Kilter Rural Lower Goulburn Soil Carbon Project (Revoked)

ERF164825

Project Information:

The Kilter Rural Lower Goulburn Soil Carbon Project (Revoked) was a soil carbon sequestration initiative located approximately 15 kilometers north of Kyabram in the Goulburn Valley region of Victoria. Registered in June 2021, the project covered 262 hectares of agricultural land within the Campaspe Shire. The project was voluntarily revoked in May 2025 under Section 30 of the CFI Rule, meaning the proponent withdrew the project, likely before the permanence period commenced.

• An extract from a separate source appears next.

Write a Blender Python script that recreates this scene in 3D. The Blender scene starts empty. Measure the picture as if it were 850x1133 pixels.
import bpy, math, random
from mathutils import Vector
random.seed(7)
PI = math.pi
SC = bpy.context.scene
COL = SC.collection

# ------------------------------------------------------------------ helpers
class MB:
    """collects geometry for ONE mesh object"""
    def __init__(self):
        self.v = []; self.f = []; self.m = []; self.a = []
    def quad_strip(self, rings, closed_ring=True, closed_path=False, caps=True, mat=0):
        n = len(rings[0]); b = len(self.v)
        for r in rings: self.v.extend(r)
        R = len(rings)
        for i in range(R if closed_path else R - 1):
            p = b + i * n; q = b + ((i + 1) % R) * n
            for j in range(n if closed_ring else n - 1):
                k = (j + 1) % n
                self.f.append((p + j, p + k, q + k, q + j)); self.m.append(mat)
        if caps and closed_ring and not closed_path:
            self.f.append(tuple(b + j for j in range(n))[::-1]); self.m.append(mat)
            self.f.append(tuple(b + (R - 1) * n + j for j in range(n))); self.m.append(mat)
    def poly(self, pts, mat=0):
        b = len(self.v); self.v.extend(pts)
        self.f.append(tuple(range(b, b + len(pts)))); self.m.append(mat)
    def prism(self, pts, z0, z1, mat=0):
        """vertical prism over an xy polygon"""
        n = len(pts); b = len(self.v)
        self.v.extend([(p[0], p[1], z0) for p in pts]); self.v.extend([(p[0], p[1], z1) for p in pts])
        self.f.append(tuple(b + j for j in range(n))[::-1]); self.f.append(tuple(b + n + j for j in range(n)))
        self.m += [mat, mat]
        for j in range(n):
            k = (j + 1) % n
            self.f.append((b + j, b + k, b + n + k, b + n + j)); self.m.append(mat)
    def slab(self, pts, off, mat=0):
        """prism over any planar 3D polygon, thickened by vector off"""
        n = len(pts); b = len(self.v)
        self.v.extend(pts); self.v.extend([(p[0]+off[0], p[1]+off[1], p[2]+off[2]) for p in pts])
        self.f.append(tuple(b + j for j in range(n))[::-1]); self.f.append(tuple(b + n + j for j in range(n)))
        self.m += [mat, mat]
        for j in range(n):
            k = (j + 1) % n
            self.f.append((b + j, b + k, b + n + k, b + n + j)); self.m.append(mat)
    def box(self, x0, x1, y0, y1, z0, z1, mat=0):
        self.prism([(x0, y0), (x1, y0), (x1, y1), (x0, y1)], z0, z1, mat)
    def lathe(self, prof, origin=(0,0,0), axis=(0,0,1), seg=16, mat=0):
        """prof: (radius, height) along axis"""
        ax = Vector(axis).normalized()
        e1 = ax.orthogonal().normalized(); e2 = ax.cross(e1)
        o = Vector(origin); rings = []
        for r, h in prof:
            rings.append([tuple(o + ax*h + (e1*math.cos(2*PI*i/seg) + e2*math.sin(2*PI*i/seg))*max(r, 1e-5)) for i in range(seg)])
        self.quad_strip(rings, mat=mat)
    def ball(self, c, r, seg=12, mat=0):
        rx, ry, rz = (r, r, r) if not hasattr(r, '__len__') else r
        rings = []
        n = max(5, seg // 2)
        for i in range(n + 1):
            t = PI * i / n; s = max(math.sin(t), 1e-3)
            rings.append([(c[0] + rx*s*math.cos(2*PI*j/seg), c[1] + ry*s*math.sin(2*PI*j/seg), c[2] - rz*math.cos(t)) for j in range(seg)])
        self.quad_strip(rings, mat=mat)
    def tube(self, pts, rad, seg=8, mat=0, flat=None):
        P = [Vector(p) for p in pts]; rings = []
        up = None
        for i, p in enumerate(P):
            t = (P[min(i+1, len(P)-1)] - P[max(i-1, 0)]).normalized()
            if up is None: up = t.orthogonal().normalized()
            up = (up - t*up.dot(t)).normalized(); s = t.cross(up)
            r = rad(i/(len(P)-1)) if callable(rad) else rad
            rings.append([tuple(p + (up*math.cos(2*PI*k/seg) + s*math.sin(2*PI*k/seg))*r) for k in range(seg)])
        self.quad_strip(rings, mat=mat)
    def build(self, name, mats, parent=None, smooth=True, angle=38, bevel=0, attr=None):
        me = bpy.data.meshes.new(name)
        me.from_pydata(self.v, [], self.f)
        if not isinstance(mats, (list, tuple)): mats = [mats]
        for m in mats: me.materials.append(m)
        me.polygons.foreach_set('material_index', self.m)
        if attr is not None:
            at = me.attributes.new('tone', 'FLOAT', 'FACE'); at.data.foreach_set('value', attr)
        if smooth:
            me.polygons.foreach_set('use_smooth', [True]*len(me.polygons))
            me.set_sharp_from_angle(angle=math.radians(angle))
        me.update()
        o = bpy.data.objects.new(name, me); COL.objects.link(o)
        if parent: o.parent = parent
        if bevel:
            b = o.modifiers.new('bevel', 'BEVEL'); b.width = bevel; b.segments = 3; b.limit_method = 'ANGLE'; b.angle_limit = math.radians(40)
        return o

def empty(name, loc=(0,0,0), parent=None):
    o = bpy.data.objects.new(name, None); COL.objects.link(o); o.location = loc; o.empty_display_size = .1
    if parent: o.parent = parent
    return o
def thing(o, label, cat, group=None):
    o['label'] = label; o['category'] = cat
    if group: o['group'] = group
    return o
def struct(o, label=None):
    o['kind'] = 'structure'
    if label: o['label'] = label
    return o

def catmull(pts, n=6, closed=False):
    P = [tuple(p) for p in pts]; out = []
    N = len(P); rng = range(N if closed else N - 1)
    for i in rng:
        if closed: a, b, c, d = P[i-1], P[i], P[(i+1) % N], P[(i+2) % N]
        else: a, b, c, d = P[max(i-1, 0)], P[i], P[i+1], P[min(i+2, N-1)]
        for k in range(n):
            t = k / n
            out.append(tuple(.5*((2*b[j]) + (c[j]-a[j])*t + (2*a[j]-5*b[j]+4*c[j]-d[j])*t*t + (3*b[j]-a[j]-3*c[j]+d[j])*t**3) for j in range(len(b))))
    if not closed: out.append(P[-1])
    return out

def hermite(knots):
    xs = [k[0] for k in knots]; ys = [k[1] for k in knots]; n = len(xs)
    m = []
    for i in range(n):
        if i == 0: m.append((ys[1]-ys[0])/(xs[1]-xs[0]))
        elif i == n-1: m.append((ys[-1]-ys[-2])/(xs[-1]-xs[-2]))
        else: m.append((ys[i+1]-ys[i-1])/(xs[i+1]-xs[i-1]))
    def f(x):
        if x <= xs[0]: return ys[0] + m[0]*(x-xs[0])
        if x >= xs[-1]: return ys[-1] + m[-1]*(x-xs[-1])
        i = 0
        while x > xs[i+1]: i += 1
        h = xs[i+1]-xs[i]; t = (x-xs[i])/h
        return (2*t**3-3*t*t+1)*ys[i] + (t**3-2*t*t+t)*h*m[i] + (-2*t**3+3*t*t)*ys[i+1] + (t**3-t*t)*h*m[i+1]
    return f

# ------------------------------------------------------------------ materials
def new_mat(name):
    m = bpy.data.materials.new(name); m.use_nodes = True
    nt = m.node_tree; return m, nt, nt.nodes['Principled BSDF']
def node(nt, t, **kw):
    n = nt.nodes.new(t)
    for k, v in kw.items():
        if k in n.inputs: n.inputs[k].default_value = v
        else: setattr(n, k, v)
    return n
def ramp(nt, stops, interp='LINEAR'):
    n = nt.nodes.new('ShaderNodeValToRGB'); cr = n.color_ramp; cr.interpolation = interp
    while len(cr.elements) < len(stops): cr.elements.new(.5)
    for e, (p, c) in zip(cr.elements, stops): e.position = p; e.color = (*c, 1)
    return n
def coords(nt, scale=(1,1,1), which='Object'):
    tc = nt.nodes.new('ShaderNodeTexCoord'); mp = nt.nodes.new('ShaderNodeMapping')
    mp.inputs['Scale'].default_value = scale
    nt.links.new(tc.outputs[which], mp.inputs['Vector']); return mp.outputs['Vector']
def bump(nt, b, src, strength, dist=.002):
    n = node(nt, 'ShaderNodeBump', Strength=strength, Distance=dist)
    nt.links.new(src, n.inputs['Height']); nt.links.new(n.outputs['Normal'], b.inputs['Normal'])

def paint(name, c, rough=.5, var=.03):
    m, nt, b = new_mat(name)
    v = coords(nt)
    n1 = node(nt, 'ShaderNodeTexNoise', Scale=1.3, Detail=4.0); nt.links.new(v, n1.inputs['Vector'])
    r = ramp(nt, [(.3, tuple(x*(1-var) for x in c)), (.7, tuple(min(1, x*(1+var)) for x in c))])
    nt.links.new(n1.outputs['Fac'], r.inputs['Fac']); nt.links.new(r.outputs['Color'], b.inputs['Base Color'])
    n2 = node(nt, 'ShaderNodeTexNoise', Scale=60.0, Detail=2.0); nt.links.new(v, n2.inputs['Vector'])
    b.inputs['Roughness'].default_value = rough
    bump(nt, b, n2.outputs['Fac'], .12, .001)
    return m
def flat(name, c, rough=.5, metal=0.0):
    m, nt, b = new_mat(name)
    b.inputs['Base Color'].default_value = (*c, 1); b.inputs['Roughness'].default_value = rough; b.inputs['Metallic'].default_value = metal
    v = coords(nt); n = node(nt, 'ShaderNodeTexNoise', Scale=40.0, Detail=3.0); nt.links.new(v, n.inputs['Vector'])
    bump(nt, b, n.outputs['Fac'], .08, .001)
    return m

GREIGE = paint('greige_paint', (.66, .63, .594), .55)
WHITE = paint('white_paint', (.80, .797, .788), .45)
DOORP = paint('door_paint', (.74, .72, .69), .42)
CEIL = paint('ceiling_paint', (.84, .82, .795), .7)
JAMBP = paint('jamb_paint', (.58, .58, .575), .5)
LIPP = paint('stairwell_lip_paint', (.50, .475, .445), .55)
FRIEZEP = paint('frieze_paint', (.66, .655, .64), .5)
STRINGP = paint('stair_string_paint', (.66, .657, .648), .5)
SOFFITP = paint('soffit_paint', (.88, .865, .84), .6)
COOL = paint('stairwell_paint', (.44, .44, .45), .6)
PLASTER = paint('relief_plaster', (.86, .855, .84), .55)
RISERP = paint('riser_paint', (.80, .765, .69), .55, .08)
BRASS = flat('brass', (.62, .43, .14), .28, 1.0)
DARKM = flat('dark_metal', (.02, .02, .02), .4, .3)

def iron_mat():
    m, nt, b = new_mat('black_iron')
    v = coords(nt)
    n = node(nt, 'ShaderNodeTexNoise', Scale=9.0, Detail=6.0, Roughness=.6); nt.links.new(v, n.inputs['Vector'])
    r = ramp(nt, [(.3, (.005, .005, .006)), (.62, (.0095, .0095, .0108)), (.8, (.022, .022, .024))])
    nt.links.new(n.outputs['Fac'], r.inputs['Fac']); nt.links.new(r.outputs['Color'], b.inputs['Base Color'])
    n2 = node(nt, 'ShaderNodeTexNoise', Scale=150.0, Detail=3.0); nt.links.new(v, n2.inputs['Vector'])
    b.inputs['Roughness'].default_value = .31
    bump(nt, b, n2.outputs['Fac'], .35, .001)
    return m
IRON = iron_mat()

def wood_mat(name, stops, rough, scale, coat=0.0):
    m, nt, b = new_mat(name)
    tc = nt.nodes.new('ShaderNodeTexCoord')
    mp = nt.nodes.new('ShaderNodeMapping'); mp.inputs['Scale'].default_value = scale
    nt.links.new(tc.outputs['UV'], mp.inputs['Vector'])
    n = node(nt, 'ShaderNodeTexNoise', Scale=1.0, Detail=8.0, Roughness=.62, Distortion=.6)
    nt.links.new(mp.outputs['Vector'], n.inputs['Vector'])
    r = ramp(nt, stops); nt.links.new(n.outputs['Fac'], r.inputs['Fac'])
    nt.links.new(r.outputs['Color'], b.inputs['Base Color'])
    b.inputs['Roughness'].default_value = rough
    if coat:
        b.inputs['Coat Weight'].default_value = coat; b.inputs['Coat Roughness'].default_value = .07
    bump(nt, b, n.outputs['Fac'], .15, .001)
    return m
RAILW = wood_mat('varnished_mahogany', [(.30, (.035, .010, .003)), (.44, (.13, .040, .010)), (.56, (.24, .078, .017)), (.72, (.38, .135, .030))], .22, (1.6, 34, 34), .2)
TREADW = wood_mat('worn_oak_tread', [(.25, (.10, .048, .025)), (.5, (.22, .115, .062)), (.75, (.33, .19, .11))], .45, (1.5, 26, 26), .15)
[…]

This project operated under the Measurement of Soil Carbon Sequestration in Agricultural Systems methodology. This method requires land managers to implement specific activities, such as applying nutrients, lime, or gypsum, and altering tillage practices, to increase soil organic carbon levels. The carbon gains are verified through physical soil sampling and measurement rather than modeled estimates, providing high-integrity data but often incurring higher monitoring costs.

The Goulburn Valley is a major irrigated agricultural zone characterized by a temperate, semi-arid climate with an average annual rainfall of approximately 450mm. The region's soils are predominantly red-brown earths (Red Sodosols), which often feature heavy, sodic clay subsoils. The project's specific inclusion of gypsum application aligns with the need to remediate these sodic soils to improve structure and water infiltration.

Kilter Rural, the proponent, established this project as a pilot for its Australian Farmlands Fund (KAFF), intending to demonstrate how regenerative cropping systems, shifting from old pasture to crops like deep-rooted canola, could monetize soil carbon. It was noted at the time of registration as one of the few soil carbon projects focused on cropping rather than grazing. The revocation suggests that despite the initial ambition to test the methodology on high-value irrigated land, the project may have been consolidated, sold, or deemed commercially unviable as a standalone carbon offset operation.